Les Chinois nous ont déjà dépassés
Des autorités, qui demandent à des plates-formes technologiques de jouer les gardiennes de l’internet? Ce n’est absolument pas une bonne idée, comme il ressort de leurs implications dans des sociétés moins démocratiques que la nôtre. Pour les Chinois, ‘l’internet’ est quasiment synonyme d’une appli unique exhaustive: WeChat. Ils l’utilisent en effet non seulement pour ‘chatter’, mais aussi pour payer, pour réserver des chambres d’hôtel et pour se connecter à des services publics en ligne. La société-mère Tencent accepte les règles du jeu élaborées par les autorités chinoises et tient parfaitement à jour toutes ces informations. Quiconque recherche une autre voie, par exemple via VPN, en est pour ses frais. Le ‘Great Firewall’ chinois est toujours plus malaisé à contourner. D’autres pays dans le sud-est asiatique imitent du reste ces techniques de censure. Et en Russie, le Parlement a récemment apporté son soutien à une ‘loi sur la cyber-sécurité‘ destinée à empêcher que le trafic internet transite par des serveurs non-russes. Comprenez: une loi qui veille à ce que le contrôleur télécom russe puisse intercepter plus facilement le trafic internet. Et c’est sans parler de la censure internet qui sévit dans les pays arabes.

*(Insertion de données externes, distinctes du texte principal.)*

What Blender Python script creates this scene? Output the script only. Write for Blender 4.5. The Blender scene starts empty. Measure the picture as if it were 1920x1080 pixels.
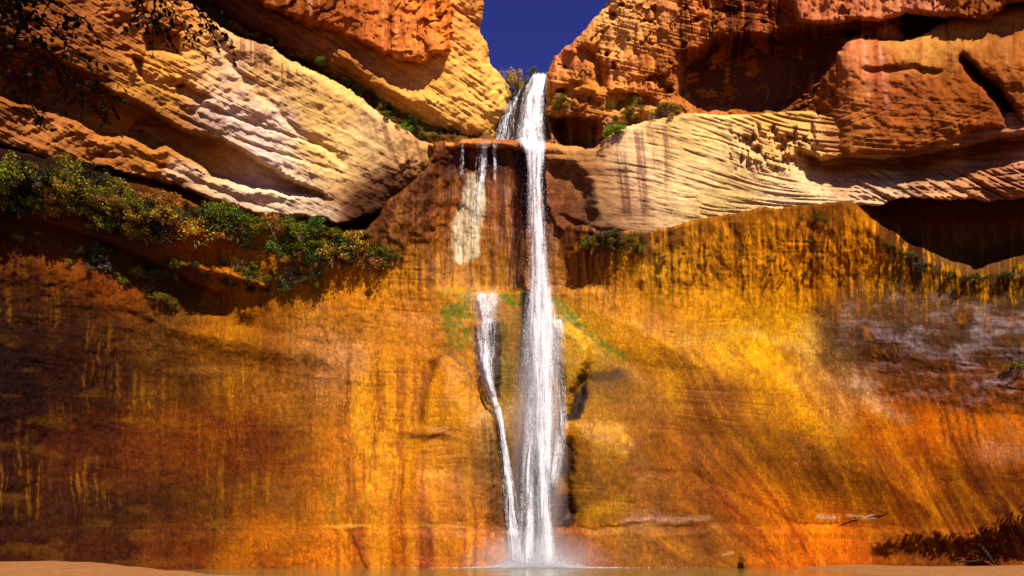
import bpy, bmesh, math, random
import numpy as np
from mathutils import Vector

# ------------------------------------------------------------------ camera, sky, sun, exposure
F = 1468.0            # focal length in 1920-wide pixels
HZ = 1023.0           # picture row of the horizon
EYE = 1.7
scene = bpy.context.scene
cam_d = bpy.data.cameras.new("camera"); cam = bpy.data.objects.new("camera", cam_d)
scene.collection.objects.link(cam)
cam.location = (0, 0, EYE); cam.rotation_euler = (math.radians(90), 0, 0)
cam_d.sensor_width = 36; cam_d.lens = 36 * F / 1920.0
cam_d.shift_y = (HZ - 540) / 1920.0
cam_d.clip_start = 0.1; cam_d.clip_end = 5000
scene.camera = cam

SUN_AZ, SUN_EL = 27.0, 53.0      # degrees to the right of straight behind the camera, and up
S = Vector((math.sin(math.radians(SUN_AZ)) * math.cos(math.radians(SUN_EL)),
            -math.cos(math.radians(SUN_AZ)) * math.cos(math.radians(SUN_EL)),
            math.sin(math.radians(SUN_EL))))
world = bpy.data.worlds.new("World"); scene.world = world; world.use_nodes = True
nt = world.node_tree; nt.nodes.clear()
sky = nt.nodes.new("ShaderNodeTexSky"); sky.sky_type = 'NISHITA'; sky.sun_disc = False
sky.sun_elevation = math.radians(SUN_EL); sky.sun_rotation = math.radians(180 - SUN_AZ)
sky.altitude = 1700; sky.air_density = 0.7; sky.dust_density = 0.0; sky.ozone_density = 6.0
gam = nt.nodes.new("ShaderNodeGamma"); gam.inputs[1].default_value = 1.25
hsv = nt.nodes.new("ShaderNodeHueSaturation"); hsv.inputs['Hue'].default_value = 0.53; hsv.inputs['Value'].default_value = 0.72
hsv.inputs['Saturation'].default_value = 1.04
bg = nt.nodes.new("ShaderNodeBackground"); bg.inputs['Strength'].default_value = 0.05
wo = nt.nodes.new("ShaderNodeOutputWorld")
nt.links.new(sky.outputs[0], gam.inputs[0]); nt.links.new(gam.outputs[0], hsv.inputs['Color'])
nt.links.new(hsv.outputs[0], bg.inputs[0]); nt.links.new(bg.outputs[0], wo.inputs[0])
sd = bpy.data.lights.new("sun", 'SUN'); sd.energy = 4.6; sd.angle = math.radians(0.5); sd.color = (1.0, 0.91, 0.79)
so = bpy.data.objects.new("sun", sd); scene.collection.objects.link(so)
so.rotation_euler = S.to_track_quat('Z', 'Y').to_euler(); so.location = (20, -20, 60)
scene.view_settings.view_transform = 'Standard'; scene.view_settings.look = 'None'
scene.view_settings.exposure = 1.38; scene.view_settings.gamma = 1.0
cy = scene.cycles
cy.max_bounces = 8; cy.diffuse_bounces = 5; cy.glossy_bounces = 3; cy.transparent_max_bounces = 24
cy.volume_bounces = 1; cy.caustics_reflective = False; cy.caustics_refractive = False
cy.use_denoising = True; cy.sample_clamp_indirect = 6

STEP = 1.55             # grid spacing of the cliff relief, in 1920-wide pixels
rng = np.random.default_rng(7); R = random.Random(5)
COL = scene.collection

# ------------------------------------------------------------------ numeric helpers
_T = rng.random((16, 256, 256)).astype(np.float32)
def noise(x, y, seed=0):
    """smooth value noise, -1..1"""
    t = _T[seed % 16]; k = (seed * 37) % 251
    x = x + k * 1.37; y = y + k * 2.11
    xi = np.floor(x).astype(np.int64); yi = np.floor(y).astype(np.int64)
    fx = (x - xi).astype(np.float32); fy = (y - yi).astype(np.float32)
    fx = fx * fx * (3 - 2 * fx); fy = fy * fy * (3 - 2 * fy)
    x0 = xi & 255; x1 = (xi + 1) & 255; y0 = yi & 255; y1 = (yi + 1) & 255
    a = t[y0, x0] * (1 - fx) + t[y0, x1] * fx
    b = t[y1, x0] * (1 - fx) + t[y1, x1] * fx
    return (a * (1 - fy) + b * fy) * 2 - 1
def fbm(x, y, octv=4, seed=0, gain=0.5):
    s = 0; a = 1.0; n = 0
    for o in range(octv):
        s = s + a * noise(x * 2 ** o, y * 2 ** o, seed + o); n += a; a *= gain
    return s / n * 1.5
def ss(a, b, x):
    t = np.clip((x - a) / (b - a), 0, 1); return t * t * (3 - 2 * t)
LOW = 5.0
X0, X1, Y0, Y1 = -320.0, 2240.0, -330.0, 1112.0
lx = np.arange(X0 - 40, X1 + 45, LOW); ly = np.arange(Y0 - 40, Y1 + 45, LOW)
LX, LY = np.meshgrid(lx, ly)
def sample(fld, x, y):
    fx = np.clip((x - lx[0]) / LOW, 0, len(lx) - 1.001); fy = np.clip((y - ly[0]) / LOW, 0, len(ly) - 1.001)
    xi = fx.astype(int); yi = fy.astype(int); fx = fx - xi; fy = fy - yi
    return ((fld[yi, xi] * (1 - fx) + fld[yi, xi + 1] * fx) * (1 - fy)
            + (fld[yi + 1, xi] * (1 - fx) + fld[yi + 1, xi + 1] * fx) * fy)
def linedist(pts, X, Y):
    d = np.full(X.shape, 1e9)
    for (ax, ay), (bx, by) in zip(pts[:-1], pts[1:]):
        vx, vy = bx - ax, by - ay
        t = np.clip(((X - ax) * vx + (Y - ay) * vy) / (vx * vx + vy * vy + 1e-9), 0, 1)
        d = np.minimum(d, np.hypot(X - ax - t * vx, Y - ay - t * vy))
    return d
def sdf(poly):
    """signed distance on the coarse lattice, positive inside"""
    p = list(poly) + [poly[0]]
    d = linedist(p, LX, LY); ins = np.zeros(LX.shape, bool)
    for (ax, ay), (bx, by) in zip(p[:-1], p[1:]):
        if ay == by: continue
        c = ((ay > LY) != (by > LY)) & (LX < (bx - ax) * (LY - ay) / (by - ay) + ax)
        ins ^= c
    return np.where(ins, d, -d)
def lin(c):
    c = np.asarray(c, float) / 255.0
    return np.where(c <= 0.04045, c / 12.92, ((c + 0.055) / 1.055) ** 2.4)

# ------------------------------------------------------------------ relief grid
gx = np.arange(X0, X1 + 0.1, STEP); gy = np.arange(Y0, Y1 + 0.1, STEP)
GX, GY = np.meshgrid(gx, gy); NY, NX = GX.shape
GX = GX.ravel(); GY = GY.ravel()
W1 = fbm(GX / 60, GY / 60, 5, 1); W2 = fbm(GX / 60, GY / 60, 5, 9)      # domain warp
WF1 = fbm(GX / 14, GY / 14, 3, 3); WF2 = fbm(GX / 14, GY / 14, 3, 12)
DEPTH = np.full(GX.shape, 1e6); LAB = np.full(GX.shape, -1, np.int16)
COLR = np.zeros((GX.size, 3)); WET = np.zeros(GX.size)

def bowl(x): 
    u = (x - 960) / 960.0
    return 60 - np.where(u < 0, 9.0, 5.5) * np.minimum(np.abs(u), 1) ** 2 - np.where(u < 0, 10, 2) * np.maximum(np.abs(u) - 1, 0)

def bedc(x, y, ang):
    a = math.radians(ang); return x * math.cos(a) + y * math.sin(a), -x * math.sin(a) + y * math.cos(a)
def beduv(u, v, per, seed, warp=0.35):
    """fine lamination: thin intermittent grooves and small steps of spacing per, running along u"""
    v = v + warp * per * 5 * noise(u / (per * 60), v / (per * 25), seed) + warp * per * 1.5 * noise(u / (per * 11), v / (per * 6), seed + 1)
    n1 = noise(u / (per * 14), v / per, seed + 2)
    n2 = noise(u / (per * 5), v / per * 2.1, seed + 3)
    ph = v / (per * 1.7) + 0.35 * noise(u / (per * 22), v / (per * 3), seed + 4); fr = ph - np.floor(ph)
    k = np.floor(ph); on = ss(-0.15, 0.35, noise(u / (per * 9) + k * 7.3, k * 3.1, seed + 5))
    groove = ss(0.16, 0.0, np.abs(fr - 0.5)) * on
    step = (fr - 0.5) * ss(1.0, 0.9, fr) * (0.3 + 0.7 * on)
    return 0.55 * n1 + 0.3 * n2 + 0.7 * step - 1.2 * groove, n1 - 0.8 * groove
def bed(x, y, ang, per, seed, warp=0.35, long=0, curve=0.0):
    u, v = bedc(x, y, ang); return beduv(u, v + curve * u * u / 1000.0, per, seed, warp)

FORMS = []     # (key, coarse sdf, base function, round metres, round px, warp px, detail fn)
def add_form(key, poly, base, rm, rp, wp=6, wf=2.0): FORMS.append((key, sdf(poly), base, rm, rp, wp, wf))

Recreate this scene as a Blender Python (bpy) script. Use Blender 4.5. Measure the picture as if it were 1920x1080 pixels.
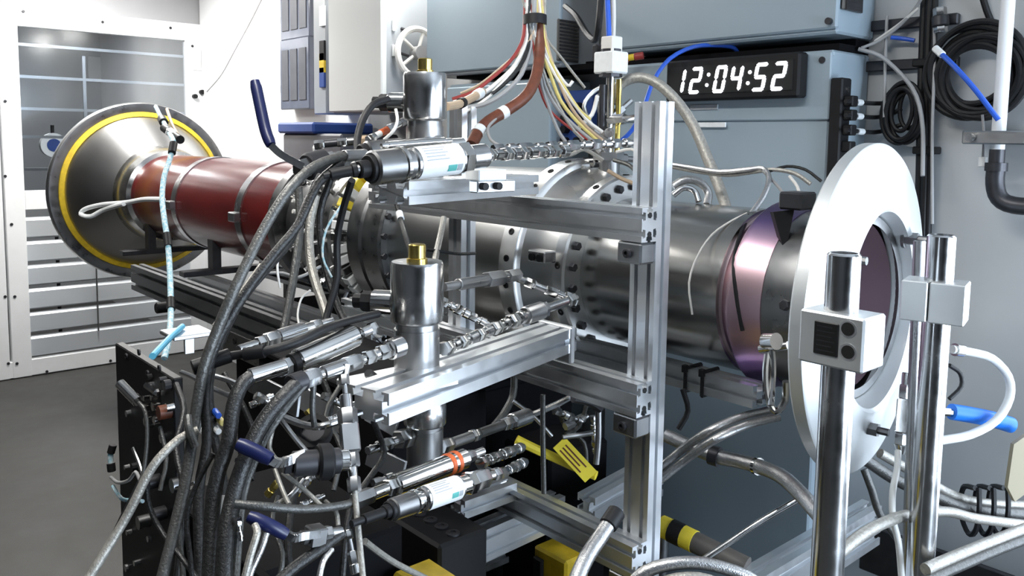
import bpy, bmesh, math, random
from mathutils import Vector, Matrix, Quaternion
random.seed(7)
sc = bpy.context.scene
for o in list(bpy.data.objects): bpy.data.objects.remove(o)
COL = sc.collection
V = Vector
# ------------------------------------------------------------------ camera
F_PX, PX0, PY0 = 1570.0, 960.0, 420.0
CAM = V((0, 0, 1.55))
yaw, pitch, roll = math.radians(41.5), math.radians(5.7), math.radians(0.8)
_fh = V((-math.cos(yaw), math.sin(yaw), 0)); _r0 = V((math.sin(yaw), math.cos(yaw), 0))
FW = _fh*math.cos(pitch) + V((0, 0, -math.sin(pitch))); _u0 = _r0.cross(FW)
RT = _r0*math.cos(roll) + _u0*math.sin(roll); UP = -_r0*math.sin(roll) + _u0*math.cos(roll)
cd = bpy.data.cameras.new('camera'); cam = bpy.data.objects.new('camera', cd); COL.objects.link(cam)
cam.matrix_world = Matrix(((RT.x, UP.x, -FW.x, CAM.x), (RT.y, UP.y, -FW.y, CAM.y), (RT.z, UP.z, -FW.z, CAM.z), (0, 0, 0, 1)))
cd.sensor_width = 36; cd.lens = F_PX/1920*36; cd.shift_y = -(540-PY0)/1920; cd.clip_start = 0.02
sc.camera = cam
# ------------------------------------------------------------------ world, light, exposure
sc.view_settings.view_transform = 'Standard'; sc.view_settings.look = 'None'
sc.view_settings.gamma = 1; sc.view_settings.use_curve_mapping = False
sc.view_settings.exposure = 0.75
w = bpy.data.worlds.new('world'); sc.world = w; w.use_nodes = True
w.node_tree.nodes['Background'].inputs[0].default_value = (.62, .75, 1, 1)
w.node_tree.nodes['Background'].inputs[1].default_value = 1.0
def area(name, loc, rot, sx, sy, power, col=(1, 1, 1)):
    l = bpy.data.lights.new(name, 'AREA'); l.shape = 'RECTANGLE'; l.size = sx; l.size_y = sy; l.energy = power; l.color = col
    o = bpy.data.objects.new(name, l); COL.objects.link(o); o.location = loc; o.rotation_euler = rot; return o
H = math.pi/2
# daylight entering through the window in the back wall, right of the view, and the open doorway at the right end
area('daylight_window', (.46, 2.44, 1.28), (-H, 0, 0), 2.06, 1.6, 42, (.86, .93, 1))
area('daylight_doorway', (2.34, 1.5, 1.1), (0, H, 0), 2.0, 1.0, 75, (.72, .85, 1))
# tubes of the ceiling fittings
LAMPS = [(-3.060, 2.085, 2.510, 1.2, 19), (-4.9, 1.45, 2.72, 1.2, 40), (-1.1, .35, 2.72, 1.2, 17), (-3.3, .3, 2.72, 1.2, 14)]
for x, y, z, L, p in LAMPS:
    area('ceiling_tube_light', (x, y, z-.075), (0, 0, 0), L, .16, p, (1, .98, .94))
area('corridor_light', (-7.2, 1.4, 2.5), (0, 0, 0), 1.0, .3, 15, (1, 1, 1))
# ------------------------------------------------------------------ pixel/space helper for survey points of the photograph (1920x1080)
def at(px, py, d=None, X=None, Y=None, Z=None):
    v = FW + RT*((px-PX0)/F_PX) - UP*((py-PY0)/F_PX)
    t = d if d is not None else X/v.x if X is not None else Y/v.y if Y is not None else (Z-CAM.z)/v.z
    return CAM + v*t
# ------------------------------------------------------------------ materials
MATS = {}
def mat(name, col, metal=0., rough=.5, var=.0, vs=20., stretch=None, bump=0., bs=150., rvar=0., coat=0., trans=0., alpha=1., emit=None, es=0., col2=None, spec=.5):
    m = bpy.data.materials.new(name); m.use_nodes = True; nt = m.node_tree; b = nt.nodes['Principled BSDF']; I = b.inputs
    I['Base Color'].default_value = (*col, 1); I['Metallic'].default_value = metal; I['Roughness'].default_value = rough
    I['Specular IOR Level'].default_value = spec
    if coat: I['Coat Weight'].default_value = coat; I['Coat Roughness'].default_value = .08
    if trans: I['Transmission Weight'].default_value = trans
    if alpha < 1: I['Alpha'].default_value = alpha
    if emit: I['Emission Color'].default_value = (*emit, 1); I['Emission Strength'].default_value = es
    if var or rvar or bump:
        tc = nt.nodes.new('ShaderNodeTexCoord'); mp = nt.nodes.new('ShaderNodeMapping'); nt.links.new(tc.outputs['Object'], mp.inputs[0])
        if stretch: mp.inputs['Scale'].default_value = stretch
    if var or rvar:
        n = nt.nodes.new('ShaderNodeTexNoise'); n.inputs['Scale'].default_value = vs; n.inputs['Detail'].default_value = 5; nt.links.new(mp.outputs[0], n.inputs['Vector'])
    if var:
        mx = nt.nodes.new('ShaderNodeMix'); mx.data_type = 'RGBA'
        c2 = col2 or tuple(max(0, c*(1-var)) for c in col); c1 = col if col2 else tuple(min(1, c*(1+var)) for c in col)
        mx.inputs[6].default_value = (*c2, 1); mx.inputs[7].default_value = (*c1, 1)
        rp = nt.nodes.new('ShaderNodeMapRange'); rp.inputs[1].default_value = .35; rp.inputs[2].default_value = .65
        nt.links.new(n.outputs[0], rp.inputs[0]); nt.links.new(rp.outputs[0], mx.inputs[0]); nt.links.new(mx.outputs[2], I['Base Color'])
    if rvar:
        rr = nt.nodes.new('ShaderNodeMapRange'); rr.inputs[1].default_value = .3; rr.inputs[2].default_value = .7
        rr.inputs[3].default_value = max(.03, rough-rvar); rr.inputs[4].default_value = min(1, rough+rvar)
        nt.links.new(n.outputs[0], rr.inputs[0]); nt.links.new(rr.outputs[0], I['Roughness'])
    if bump:
        n2 = nt.nodes.new('ShaderNodeTexNoise'); n2.inputs['Scale'].default_value = bs; n2.inputs['Detail'].default_value = 3; nt.links.new(mp.outputs[0], n2.inputs['Vector'])
        bp = nt.nodes.new('ShaderNodeBump'); bp.inputs['Strength'].default_value = bump; bp.inputs['Distance'].default_value = .004
        nt.links.new(n2.outputs[0], bp.inputs['Height']); nt.links.new(bp.outputs[0], I['Normal'])
    MATS[name] = m; return m
mat('floor', (.05, .049, .046), 0, .55, var=.10, vs=6, bump=.15, bs=300, rvar=.1)
mat('white_wall', (.84, .85, .86), 0, .45, var=.02, vs=3)
mat('grey_wall', (.48, .49, .49), 0, .5, var=.06, vs=3, rvar=.05)
mat('dark_wall', (.022, .022, .023), 0, .6, var=.05, vs=3)
mat('ceiling', (.62, .62, .62), 0, .6, var=.03, vs=3)
mat('white_paint', (.82, .83, .84), 0, .35, var=.02, vs=8)
mat('galvanised', (.62, .65, .68), 1, .3, var=.02, vs=6, rvar=.02)
mat('cabinet_blue', (.30, .37, .42), 0, .32, var=.02, vs=4, spec=.6)
mat('cabinet_grey', (.30, .32, .34), 0, .4, var=.03, vs=5)
mat('cabinet_white', (.72, .74, .73), 0, .22, var=.01, vs=3, coat=.3)
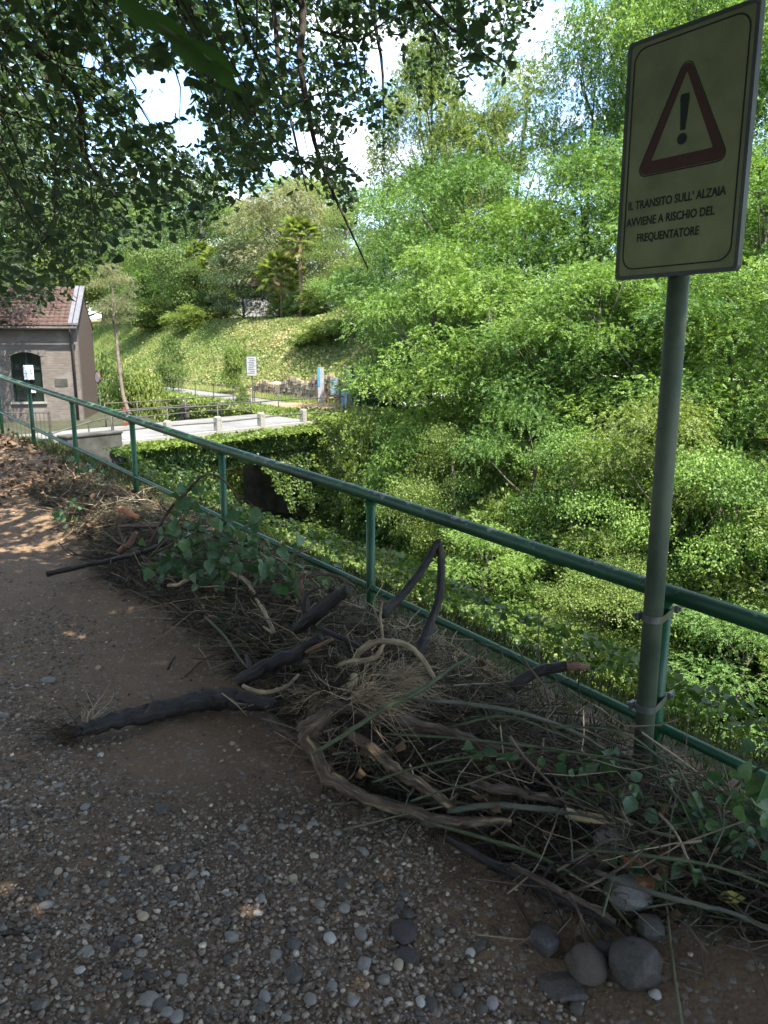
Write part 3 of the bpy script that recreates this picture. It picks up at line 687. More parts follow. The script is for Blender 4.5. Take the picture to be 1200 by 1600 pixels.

L’espace ouvert de libre échange de l’information semble donc toujours plus évoluer vers un environnement clos, dans lequel les autorités et acteurs commerciaux imposent leurs conditions. Le gâteau d’anniversaire du World Wide Web aura par conséquent un goût plutôt aigre. Je ne suis pas défaitiste de nature, mais pour ce qui est de l’avenir de l’internet, je ne vois quand même guère de raisons de verser dans l’optimisme. Je ne peux qu’espérer me tromper.